- Task statement
Wherever the word "part" turns up in a line of the entries, copy that line.

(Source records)
--------------------------------------------------

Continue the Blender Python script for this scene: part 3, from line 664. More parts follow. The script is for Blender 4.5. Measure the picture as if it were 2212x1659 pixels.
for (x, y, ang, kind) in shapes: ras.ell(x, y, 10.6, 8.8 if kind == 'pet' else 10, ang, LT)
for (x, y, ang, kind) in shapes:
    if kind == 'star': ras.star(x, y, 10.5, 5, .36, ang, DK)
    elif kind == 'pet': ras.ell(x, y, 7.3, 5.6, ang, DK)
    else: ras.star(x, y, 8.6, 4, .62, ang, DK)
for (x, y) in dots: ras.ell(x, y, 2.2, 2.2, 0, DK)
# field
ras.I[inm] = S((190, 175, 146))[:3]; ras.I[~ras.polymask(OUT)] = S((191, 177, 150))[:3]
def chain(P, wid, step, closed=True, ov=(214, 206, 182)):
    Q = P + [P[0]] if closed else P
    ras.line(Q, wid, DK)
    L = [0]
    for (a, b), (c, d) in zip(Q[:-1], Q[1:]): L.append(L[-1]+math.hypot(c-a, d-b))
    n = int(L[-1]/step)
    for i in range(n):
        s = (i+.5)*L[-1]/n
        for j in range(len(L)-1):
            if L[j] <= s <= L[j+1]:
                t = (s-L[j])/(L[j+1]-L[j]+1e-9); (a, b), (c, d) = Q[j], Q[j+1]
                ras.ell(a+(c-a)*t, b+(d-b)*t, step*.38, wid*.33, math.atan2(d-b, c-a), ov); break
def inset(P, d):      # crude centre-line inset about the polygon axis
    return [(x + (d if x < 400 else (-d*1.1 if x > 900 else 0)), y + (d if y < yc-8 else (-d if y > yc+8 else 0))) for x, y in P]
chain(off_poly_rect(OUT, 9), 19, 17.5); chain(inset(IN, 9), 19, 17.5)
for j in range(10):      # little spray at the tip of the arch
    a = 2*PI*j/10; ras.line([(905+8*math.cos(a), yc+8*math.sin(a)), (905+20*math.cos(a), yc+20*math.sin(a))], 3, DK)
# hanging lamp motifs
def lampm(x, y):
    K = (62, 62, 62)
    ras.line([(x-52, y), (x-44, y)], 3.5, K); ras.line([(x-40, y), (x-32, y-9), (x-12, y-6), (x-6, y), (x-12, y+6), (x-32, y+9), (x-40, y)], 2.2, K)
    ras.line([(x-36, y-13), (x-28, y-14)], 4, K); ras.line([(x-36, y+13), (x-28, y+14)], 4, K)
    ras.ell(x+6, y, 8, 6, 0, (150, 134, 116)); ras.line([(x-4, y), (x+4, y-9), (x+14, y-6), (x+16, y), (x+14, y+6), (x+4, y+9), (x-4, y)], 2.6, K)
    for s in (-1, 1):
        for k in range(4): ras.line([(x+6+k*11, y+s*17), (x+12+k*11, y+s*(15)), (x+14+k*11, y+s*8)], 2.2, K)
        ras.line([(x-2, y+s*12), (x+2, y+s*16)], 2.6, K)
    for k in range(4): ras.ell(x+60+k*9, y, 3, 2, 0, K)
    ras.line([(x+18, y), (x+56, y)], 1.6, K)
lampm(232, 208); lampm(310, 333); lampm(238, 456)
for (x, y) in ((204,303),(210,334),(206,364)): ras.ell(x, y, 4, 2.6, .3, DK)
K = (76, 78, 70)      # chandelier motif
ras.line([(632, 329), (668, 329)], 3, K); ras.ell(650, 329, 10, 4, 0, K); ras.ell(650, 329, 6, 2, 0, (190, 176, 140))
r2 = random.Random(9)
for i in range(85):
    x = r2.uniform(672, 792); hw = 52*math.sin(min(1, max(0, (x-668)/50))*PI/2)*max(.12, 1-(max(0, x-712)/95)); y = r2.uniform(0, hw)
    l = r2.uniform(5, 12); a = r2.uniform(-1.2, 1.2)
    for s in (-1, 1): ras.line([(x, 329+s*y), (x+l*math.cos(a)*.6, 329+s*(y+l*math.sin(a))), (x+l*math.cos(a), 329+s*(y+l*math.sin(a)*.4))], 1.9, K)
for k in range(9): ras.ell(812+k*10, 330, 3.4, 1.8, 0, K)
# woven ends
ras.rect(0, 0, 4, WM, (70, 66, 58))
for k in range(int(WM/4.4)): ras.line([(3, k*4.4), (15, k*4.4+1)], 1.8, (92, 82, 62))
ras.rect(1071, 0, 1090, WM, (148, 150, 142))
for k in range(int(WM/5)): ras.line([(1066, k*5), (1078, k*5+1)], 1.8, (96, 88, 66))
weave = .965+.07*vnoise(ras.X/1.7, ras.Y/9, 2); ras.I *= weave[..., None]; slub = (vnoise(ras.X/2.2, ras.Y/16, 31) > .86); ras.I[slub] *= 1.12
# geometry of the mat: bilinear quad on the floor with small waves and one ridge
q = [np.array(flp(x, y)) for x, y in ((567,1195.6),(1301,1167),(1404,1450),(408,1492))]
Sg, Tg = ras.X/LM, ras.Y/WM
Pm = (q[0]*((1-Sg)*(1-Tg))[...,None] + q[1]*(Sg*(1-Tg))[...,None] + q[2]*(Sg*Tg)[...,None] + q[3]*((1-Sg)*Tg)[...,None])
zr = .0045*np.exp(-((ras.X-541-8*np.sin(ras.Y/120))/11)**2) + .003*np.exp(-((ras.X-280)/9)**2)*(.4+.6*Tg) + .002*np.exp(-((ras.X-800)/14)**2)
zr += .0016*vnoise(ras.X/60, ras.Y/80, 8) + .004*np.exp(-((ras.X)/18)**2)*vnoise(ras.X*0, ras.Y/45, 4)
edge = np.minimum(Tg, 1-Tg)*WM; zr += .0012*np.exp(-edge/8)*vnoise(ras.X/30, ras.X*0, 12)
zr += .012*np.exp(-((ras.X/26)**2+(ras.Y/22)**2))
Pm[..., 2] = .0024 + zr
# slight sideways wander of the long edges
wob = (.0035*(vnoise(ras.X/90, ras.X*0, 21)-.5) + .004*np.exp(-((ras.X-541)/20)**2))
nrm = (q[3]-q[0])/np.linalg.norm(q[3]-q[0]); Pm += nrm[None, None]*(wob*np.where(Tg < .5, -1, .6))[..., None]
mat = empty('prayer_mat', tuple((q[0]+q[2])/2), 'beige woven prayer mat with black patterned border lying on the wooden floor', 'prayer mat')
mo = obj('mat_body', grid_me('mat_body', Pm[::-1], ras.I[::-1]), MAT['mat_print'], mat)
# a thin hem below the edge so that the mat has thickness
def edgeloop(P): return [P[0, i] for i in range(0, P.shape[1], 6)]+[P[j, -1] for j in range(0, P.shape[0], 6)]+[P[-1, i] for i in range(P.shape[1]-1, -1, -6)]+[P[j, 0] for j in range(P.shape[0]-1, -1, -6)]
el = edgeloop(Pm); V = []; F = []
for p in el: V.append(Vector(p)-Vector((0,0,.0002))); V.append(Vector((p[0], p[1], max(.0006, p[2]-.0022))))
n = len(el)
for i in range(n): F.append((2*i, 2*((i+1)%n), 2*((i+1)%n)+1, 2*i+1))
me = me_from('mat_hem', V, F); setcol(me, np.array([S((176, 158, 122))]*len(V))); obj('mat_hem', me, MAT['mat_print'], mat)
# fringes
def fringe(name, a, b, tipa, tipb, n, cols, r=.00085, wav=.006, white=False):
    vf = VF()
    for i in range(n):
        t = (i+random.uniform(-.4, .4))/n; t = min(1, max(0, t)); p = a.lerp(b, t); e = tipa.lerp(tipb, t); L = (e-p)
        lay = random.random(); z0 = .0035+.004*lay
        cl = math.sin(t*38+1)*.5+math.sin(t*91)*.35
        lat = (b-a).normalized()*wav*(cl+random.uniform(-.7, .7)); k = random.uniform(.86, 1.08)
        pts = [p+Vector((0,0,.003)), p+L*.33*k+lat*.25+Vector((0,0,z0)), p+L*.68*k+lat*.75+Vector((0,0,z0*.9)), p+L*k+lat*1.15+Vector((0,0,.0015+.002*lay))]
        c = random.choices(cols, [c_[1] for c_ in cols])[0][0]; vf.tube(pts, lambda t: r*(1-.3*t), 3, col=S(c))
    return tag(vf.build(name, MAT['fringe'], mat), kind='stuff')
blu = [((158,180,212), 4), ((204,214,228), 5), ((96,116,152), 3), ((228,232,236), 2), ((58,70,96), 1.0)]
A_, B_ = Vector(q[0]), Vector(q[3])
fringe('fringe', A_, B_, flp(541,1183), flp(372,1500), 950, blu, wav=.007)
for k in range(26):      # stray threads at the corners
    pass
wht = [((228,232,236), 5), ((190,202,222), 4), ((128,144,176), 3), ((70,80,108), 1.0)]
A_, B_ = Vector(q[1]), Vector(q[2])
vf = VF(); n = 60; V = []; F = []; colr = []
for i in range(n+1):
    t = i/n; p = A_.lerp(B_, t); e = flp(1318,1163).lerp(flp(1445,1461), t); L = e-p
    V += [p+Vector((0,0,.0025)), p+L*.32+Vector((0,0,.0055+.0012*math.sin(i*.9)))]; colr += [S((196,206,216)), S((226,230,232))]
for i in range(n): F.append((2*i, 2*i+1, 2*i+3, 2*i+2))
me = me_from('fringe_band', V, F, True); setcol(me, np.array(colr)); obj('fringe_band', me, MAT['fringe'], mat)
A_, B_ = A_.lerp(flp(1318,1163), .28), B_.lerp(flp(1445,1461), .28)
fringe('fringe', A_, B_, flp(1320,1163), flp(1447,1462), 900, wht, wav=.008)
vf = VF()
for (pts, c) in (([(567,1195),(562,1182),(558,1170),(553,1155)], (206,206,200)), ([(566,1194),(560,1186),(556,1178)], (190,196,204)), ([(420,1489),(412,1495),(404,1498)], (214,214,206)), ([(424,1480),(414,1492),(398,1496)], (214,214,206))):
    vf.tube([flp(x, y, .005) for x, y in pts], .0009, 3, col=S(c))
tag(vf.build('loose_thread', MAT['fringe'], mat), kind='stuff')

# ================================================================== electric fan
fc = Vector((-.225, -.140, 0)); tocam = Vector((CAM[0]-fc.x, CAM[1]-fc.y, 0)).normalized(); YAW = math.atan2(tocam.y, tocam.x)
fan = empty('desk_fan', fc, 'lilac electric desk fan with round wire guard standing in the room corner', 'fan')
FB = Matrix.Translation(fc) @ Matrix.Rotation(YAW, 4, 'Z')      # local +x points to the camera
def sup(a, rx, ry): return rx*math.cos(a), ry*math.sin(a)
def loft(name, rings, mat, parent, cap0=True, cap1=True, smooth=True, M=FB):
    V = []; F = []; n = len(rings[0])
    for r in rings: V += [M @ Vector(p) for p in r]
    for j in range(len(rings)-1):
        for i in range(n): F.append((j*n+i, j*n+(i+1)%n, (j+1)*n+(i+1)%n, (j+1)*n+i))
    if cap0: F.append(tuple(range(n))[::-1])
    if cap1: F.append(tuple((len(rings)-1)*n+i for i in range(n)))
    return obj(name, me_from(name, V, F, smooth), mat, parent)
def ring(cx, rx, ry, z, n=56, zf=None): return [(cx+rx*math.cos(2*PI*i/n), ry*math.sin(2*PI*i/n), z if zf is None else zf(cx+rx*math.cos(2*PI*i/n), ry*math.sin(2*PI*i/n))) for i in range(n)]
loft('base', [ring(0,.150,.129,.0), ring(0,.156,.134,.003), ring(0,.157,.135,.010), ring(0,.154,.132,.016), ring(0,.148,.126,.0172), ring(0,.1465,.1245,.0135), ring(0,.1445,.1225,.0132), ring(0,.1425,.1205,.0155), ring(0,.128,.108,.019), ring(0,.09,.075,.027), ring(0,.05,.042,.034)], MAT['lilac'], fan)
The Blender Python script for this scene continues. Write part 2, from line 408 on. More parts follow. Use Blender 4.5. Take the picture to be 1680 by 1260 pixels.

--------------------------------------------------

- Answer to the problem
Continue the Blender Python script for this scene: part 3, from line 664. More parts follow. The script is for Blender 4.5. Measure the picture as if it were 2212x1659 pixels.
The Blender Python script for this scene continues. Write part 2, from line 408 on. More parts follow. Use Blender 4.5. Take the picture to be 1680 by 1260 pixels.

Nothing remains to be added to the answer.